Marlen Haushofer (Marlen Frauendorfer de son nom de jeune fille) est née le 11 avril 1920 à Molln en Haute-Autriche. Son père était garde-forestier, sa mère femme de chambre. Après avoir obtenu son baccalauréat et entrepris des études de philologie, elle épouse Manfred Haushofer en 1941 alors qu'elle est enceinte d'un autre homme. Le couple se sépare en 1950 et se reconstitue en 1957. Mère de deux garçons, elle doit alors s'acquitter des tâches domestiques et assister son mari qui est dentiste. Ces obligations familiales et professionnelles ne sont guère compatibles avec son activité de romancière et elle doit se lever très tôt ou se coucher très tard pour écrire. L'œuvre de Marlen Haushofer comporte six romans : Une poignée de vies (1955), La Porte dérobée (1957), Nous avons tué Stella (1958), Le Mur invisible (1963), Sous un ciel infini (1966), Dans la mansarde (1969). Les thèmes de l'enfermement, de la dureté de la condition féminine, de la nostalgie de l'enfance et de la nature y sont récurrents.

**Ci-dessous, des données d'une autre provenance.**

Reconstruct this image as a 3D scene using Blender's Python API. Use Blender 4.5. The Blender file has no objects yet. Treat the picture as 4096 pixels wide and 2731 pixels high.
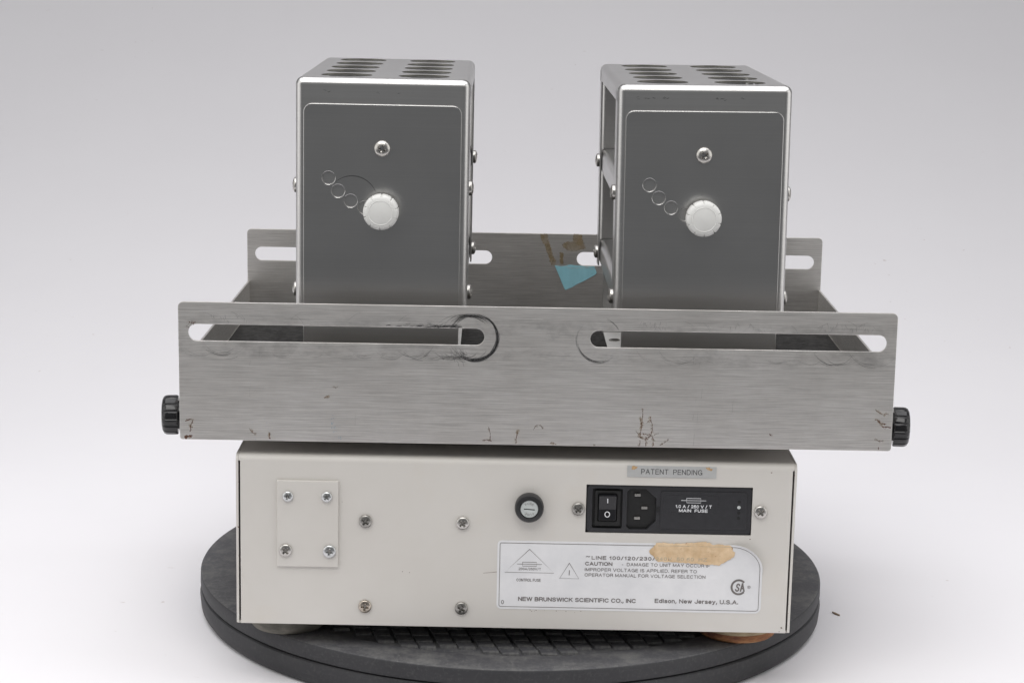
import bpy, bmesh, math, random
from mathutils import Vector, Matrix
R = math.radians
rnd = random.Random(7)
scene = bpy.context.scene
col = scene.collection
MM = 0.001

# ------------------------------------------------------------------ camera
cd = bpy.data.cameras.new('camera'); cam = bpy.data.objects.new('camera', cd); col.objects.link(cam)
cd.sensor_fit = 'HORIZONTAL'; cd.sensor_width = 36; cd.lens = 70.606
cd.clip_start = 0.05; cd.clip_end = 60
cx, cu, cw = Vector((0.99978684, -0.00153257, 0.02058942)), Vector((-0.0198873, 0.19643568, 0.98031501)), Vector((0.0055469, 0.98051552, -0.19636333))
m = Matrix((cx, cu, -cw)).transposed().to_4x4(); m.translation = (-0.0121909, -1.28896274, 0.45469434)
cam.matrix_world = m
scene.camera = cam
# ------------------------------------------------------------------ studio light
w = bpy.data.worlds.new('World'); scene.world = w; w.use_nodes = True
w.node_tree.nodes['Background'].inputs[0].default_value = (0.95, 0.97, 1.0, 1)
w.node_tree.nodes['Background'].inputs[1].default_value = 0.15

def area(name, loc, target, sx, sy, power, colour=(1, 1, 1)):
    l = bpy.data.lights.new(name, 'AREA'); l.shape = 'RECTANGLE'; l.size = sx; l.size_y = sy
    l.energy = power; l.color = colour
    o = bpy.data.objects.new(name, l); col.objects.link(o); o.location = loc
    o.rotation_euler = (Vector(target) - Vector(loc)).to_track_quat('-Z', 'Y').to_euler()
    return o
area('softbox_left', (-1.75, -0.55, 0.75), (0, 0.05, 0.15), 2.1, 1.7, 14, (1.0, 0.985, 0.965))
area('softbox_right', (1.8, -0.50, 0.7), (0, 0.05, 0.15), 2.1, 1.7, 14, (1.0, 0.985, 0.965))
area('softbox_front', (-0.25, -1.15, 1.80), (0, 0.0, 0.12), 1.8, 0.9, 20.5, (1.0, 0.985, 0.965))
area('softbox_overhead', (0.0, 0.12, 1.25), (0, 0.13, 0), 2.1, 1.2, 17, (0.99, 0.985, 1.0))
scene.view_settings.view_transform = 'Standard'; scene.view_settings.look = 'None'
scene.view_settings.exposure = 0.0; scene.view_settings.gamma = 1.0

# ------------------------------------------------------------------ materials
def nodes_of(name):
    mt = bpy.data.materials.new(name); mt.use_nodes = True
    nt = mt.node_tree; return mt, nt, nt.nodes['Principled BSDF']
def N(nt, kind, **kw):
    n = nt.nodes.new(kind)
    for k, v in kw.items():
        if k.startswith('i_'): n.inputs[int(k[2:]) if k[2:].isdigit() else k[2:]].default_value = v
        else: setattr(n, k, v)
    return n
def coords(nt, scale=(1, 1, 1)):
    tc = N(nt, 'ShaderNodeTexCoord'); mp = N(nt, 'ShaderNodeMapping'); mp.inputs['Scale'].default_value = scale
    nt.links.new(tc.outputs['Object'], mp.inputs['Vector']); return mp.outputs[0]
def noise(nt, vec, scale, detail=3, rough=0.6):
    n = N(nt, 'ShaderNodeTexNoise'); n.inputs['Scale'].default_value = scale
    n.inputs['Detail'].default_value = detail; n.inputs['Roughness'].default_value = rough
    nt.links.new(vec, n.inputs['Vector']); return n.outputs[0]
def ramp(nt, fac, stops):
    r = N(nt, 'ShaderNodeValToRGB'); e = r.color_ramp.elements
    while len(e) < len(stops): e.new(0.5)
    for k, (p, c) in enumerate(stops):
        e[k].position = p; e[k].color = (*c, 1) if len(c) == 3 else c
    nt.links.new(fac, r.inputs[0]); return r.outputs[0]
def mixc(nt, fac, a, b, mode='MIX'):
    n = N(nt, 'ShaderNodeMix', data_type='RGBA', blend_type=mode)
    for s, v in ((0, fac), (6, a), (7, b)):
        if isinstance(v, (int, float)): n.inputs[s].default_value = v
        elif isinstance(v, tuple): n.inputs[s].default_value = (*v, 1)
        else: nt.links.new(v, n.inputs[s])
    return n.outputs[2]
def bump(nt, bs, h, strength, dist=0.0005):
    b = N(nt, 'ShaderNodeBump'); b.inputs['Strength'].default_value = strength; b.inputs['Distance'].default_value = dist
    nt.links.new(h, b.inputs['Height']); nt.links.new(b.outputs[0], bs.inputs['Normal'])
def g(v): return (v, v, v)

def simple(name, c, rough=0.5, metal=0.0, var=0.12, scale=60, bmp=0.0, spec=0.5, bscale=None):
    mt, nt, bs = nodes_of(name)
    v = coords(nt); n = noise(nt, v, scale, 4)
    cc = ramp(nt, n, [(0.3, tuple(x * (1 - var) for x in c)), (0.7, tuple(min(1, x * (1 + var)) for x in c))])
    nt.links.new(cc, bs.inputs['Base Color'])
    bs.inputs['Roughness'].default_value = rough; bs.inputs['Metallic'].default_value = metal
    bs.inputs['Specular IOR Level'].default_value = spec
    if bmp: bump(nt, bs, noise(nt, v, bscale or scale * 6, 3), bmp)
    return mt

def satin(name, c=0.6, rough=0.2, streak=0.05, axis='x', tint=(1.0, 0.99, 0.975), aniso=0.0):
    """sheet steel: rolled grain along one axis, faint smears in the gloss"""
    mt, nt, bs = nodes_of(name)
    sc = {'x': (6, 300, 900), 'z': (900, 300, 6)}[axis]
    v = coords(nt, sc); s1 = noise(nt, v, 1.0, 4, 0.7)
    v2 = coords(nt); s2 = noise(nt, v2, 14, 4, 0.6); s3 = noise(nt, v2, 22, 4, 0.65)
    base = ramp(nt, s1, [(0.3, tuple(c * (1 - streak) * t for t in tint)), (0.7, tuple(min(1, c * (1 + streak)) * t for t in tint))])
    base = mixc(nt, 0.07, base, ramp(nt, s2, [(0.35, g(0.45)), (0.65, g(1.0))]), 'MULTIPLY')
    nt.links.new(base, bs.inputs['Base Color'])
    mr = N(nt, 'ShaderNodeMapRange'); mr.inputs[3].default_value = rough * 0.92; mr.inputs[4].default_value = rough * 1.10
    nt.links.new(s3, mr.inputs[0]); nt.links.new(mr.outputs[0], bs.inputs['Roughness'])
    bs.inputs['Metallic'].default_value = 1.0
    if aniso:
        bs.inputs['Anisotropic'].default_value = aniso
        t = N(nt, 'ShaderNodeCombineXYZ'); t.inputs[0].default_value = 1.0
        nt.links.new(t.outputs[0], bs.inputs['Tangent'])
    return mt

def brushed(name, c=0.62, rough=0.42, smudge=False):
    """coarse brushed steel with long horizontal hairlines of uneven length and hand wear"""
    mt, nt, bs = nodes_of(name)
    fine = noise(nt, coords(nt, (40, 400, 2600)), 1.0, 5, 0.75)
    mid = noise(nt, coords(nt, (18, 60, 1500)), 1.0, 4, 0.7)
    wide = noise(nt, coords(nt, (4, 10, 60)), 1.0, 3, 0.6)
    blot = noise(nt, coords(nt), 16, 5, 0.65)
    base = ramp(nt, fine, [(0.25, (c * 0.66, c * 0.64, c * 0.615)), (0.55, (c, c * 0.97, c * 0.935)), (0.78, (min(1, c * 1.3), min(1, c * 1.27), min(1, c * 1.23)))])
    base = mixc(nt, 0.5, base, ramp(nt, mid, [(0.3, g(0.70)), (0.68, g(1.0))]), 'MULTIPLY')
    base = mixc(nt, 0.10, base, ramp(nt, wide, [(0.3, g(0.68)), (0.7, g(1.0))]), 'MULTIPLY')
    base = mixc(nt, 0.30, base, ramp(nt, blot, [(0.3, (0.62, 0.60, 0.57)), (0.62, g(1.0))]), 'MULTIPLY')
    if smudge:      # dark rubbed grease along the clamp slots
        tc = N(nt, 'ShaderNodeTexCoord'); sx_ = N(nt, 'ShaderNodeSeparateXYZ'); nt.links.new(tc.outputs['Object'], sx_.inputs[0])
        band = ramp(nt, sx_.outputs[2], [(0.060, g(0.0)), (0.0665, g(1.0)), (0.088, g(1.0)), (0.094, g(0.0))])
        pt = ramp(nt, noise(nt, coords(nt, (1.0, 1, 2.2)), 34, 5, 0.7), [(0.46, g(0.0)), (0.72, g(0.42))])
        mk_ = mixc(nt, 1.0, band, pt, 'MULTIPLY'); base = mixc(nt, mk_, base, (0.16, 0.155, 0.15))
    nt.links.new(base, bs.inputs['Base Color'])
    mr = N(nt, 'ShaderNodeMapRange'); mr.inputs[3].default_value = rough * 0.8; mr.inputs[4].default_value = rough * 1.25
    nt.links.new(fine, mr.inputs[0]); nt.links.new(mr.outputs[0], bs.inputs['Roughness'])
    bs.inputs['Metallic'].default_value = 0.88
    bs.inputs['Anisotropic'].default_value = 0.5
    t = N(nt, 'ShaderNodeCombineXYZ'); t.inputs[0].default_value = 1.0
    nt.links.new(t.outputs[0], bs.inputs['Tangent'])
    bump(nt, bs, fine, 0.12, 0.0003)
    return mt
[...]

Le Mur invisible, le plus connu de ses romans, est souvent considéré comme une œuvre de science-fiction, mais on peut également le lire comme une réécriture des aventures de Robinson Crusoé (« une robinsonnade ») ou un écrit écologique et féministe. En effet, si la mystérieuse catastrophe initiale et l'apparition d'un mur invisible échappent aux codes du roman réaliste, la suite du récit explore le quotidien d'une femme confrontée à une solitude tempérée par la présence des animaux et à la nécessité de survivre dans la nature. Les transformations personnelles qu'une telle aventure induit donnent lieu à des méditations prosaïques et poétiques sur l'expérience de la nature, mais aussi à des réflexions critiques sur l'aliénation de l'homme civilisé et sur la fragilité de l'identité individuelle.
Intitulé sèchement Die Wand en allemand (« Le Mur »), le roman a pour toile de fond les abominations de la Seconde Guerre mondiale, la menace nucléaire causée par la guerre froide entre les États-Unis et l'URSS et la prise de conscience des menaces écologiques. Aussi bien pour la narratrice que pour l'autrice, l'acte d'écrire apparaît comme une manière d'éviter la dislocation de son identité humaine et d'explorer un mode de vie plus libre et plus innocent. On n'oubliera pas toutefois que le récit qu'entreprend la narratrice a pour origine un drame (un homicide, à vrai dire) et une culpabilité dont l'objet reste à identifier.